Opinion
No. 2009-K-1304.
June 18, 2010.
Appeal from the Twenty-Fourth Judicial District Court, Parish of Jefferson, No. 96-7161, Division H, Kernan A. Hand, J.
ON REHEARING
Rehearing is granted to clarify that the matter is remanded to the court of appeal for its consideration of other issues raised by the defendant on appeal, but pretermitted in the appellate court's original analysis, including other Batson issues not previously addressed by the court of appeal or ruled on by this Court in its per curiam opinion.
Rehearing is otherwise denied. The Court finds unpersuasive the defendant's arguments regarding the merits of the Court's Batson analysis. Further, there is no merit to the defendant's assertion that two of the justices voting on the per curiam opinion should have been recused.
Our review shows that Justice Knoll recused herself in connection with the first degree murder charges originally brought against this defendant due to her familial relationship with a prosecutor in the Jefferson Parish District Attorney's Office who may have been involved in the previous first degree murder prosecution. See La.C.Cr.P. art. 671(A)(2). After review of the procedural history of the case, we find that Jacobs was again indicted on first degree murder charges on September 12, 2002, after this Court's reversal of his convictions and sentence, and after Justice Knoll's family member left the prosecutor's office. Thereafter, the charges were amended to second degree murder and Jacobs was arraigned on the amended charges.
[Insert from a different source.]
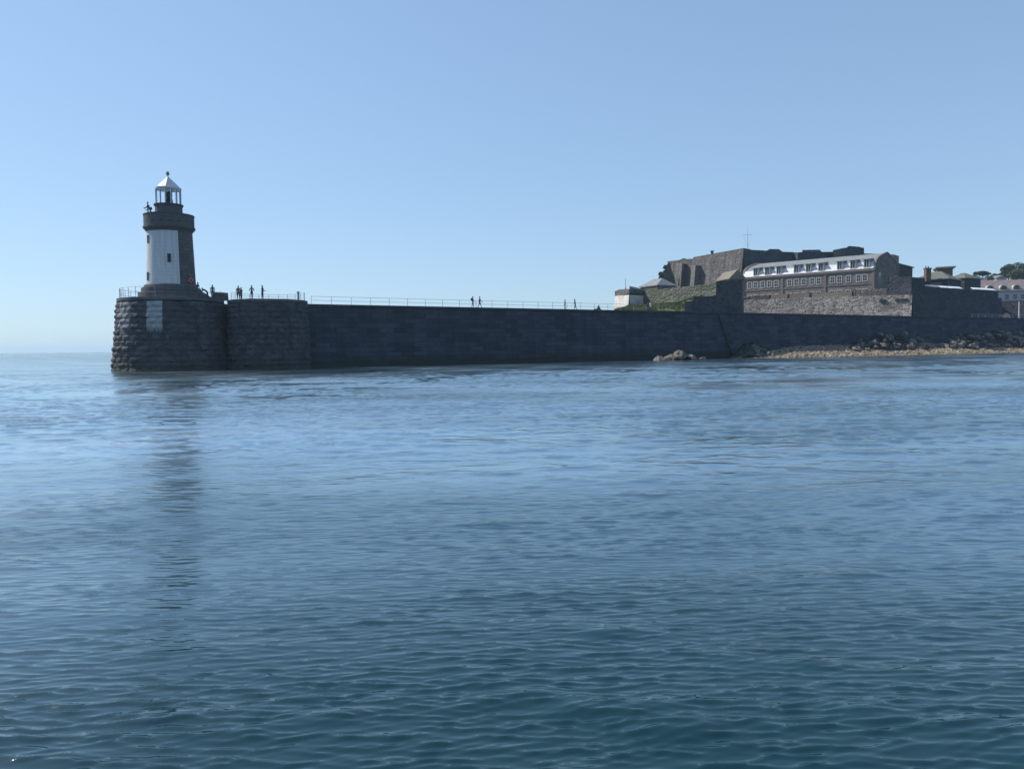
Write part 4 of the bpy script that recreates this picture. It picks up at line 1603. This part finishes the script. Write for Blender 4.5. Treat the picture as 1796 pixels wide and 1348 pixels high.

Consequently, there was no basis for Justice Knoll to recuse herself after her family member left the employ of the prosecutor's office and a new prosecution, in which her family member could have had no involvement, was commenced. We find analogous the case of State v. Robinson, 423 So.2d 1053 (La. 1982), in which a judge, previously recused in a first degree murder prosecution, impanelled a new grand jury which returned a subsequent indictment against the defendant after the first degree murder indictment was quashed. While the Court's records show Justice Knoll may have abstained from voting at times when there was no reason for her recusal, the defendant was not prejudiced, as there were always sufficient votes for the Court's action. Moreover, this aspect of Justice Knoll's recusal is not raised here. We find that there were no grounds for Justice Knoll to recuse herself from voting on this Court's April 5, 2010 per curiam opinion.
There has never been any inference that Justice Knoll has any sort of knowledge of this case outside of the record; her recusal was based strictly on her familial relationship.
We find that the state's amendment of the original indictment, instead of the subsequent indictment, is immaterial to our analysis under the circumstances of this case.
Finally, the issue which serves as the basis of the defendant's claim that Justice Guidry should be recused from voting in this matter is not properly before the Court. The defense contended in the court of appeal that proffered evidence, which includes a transcript of a hearing presided over by Justice Guidry when he was a district court judge in an entirely different criminal case, State v. Edward Harris, should have been considered by the trial judge in this case. This assignment of error is one of the issues pretermitted by the court of appeal in its original analysis and has been remanded by this Court for consideration by the appellate court. Consequently, there is nothing before the Court which would prevent Justice Guidry from voting on the Court's April 5, 2010 per curiam opinion.
REHEARING GRANTED IN PART; OTHERWISE DENIED.
JOHNSON and WEIMER, JJ., would grant rehearing.
JOHNSON, J., dissenting.
I would grant the defendant's application for rehearing.
Because my original vote was to grant and docket this matter, I would grant the rehearing.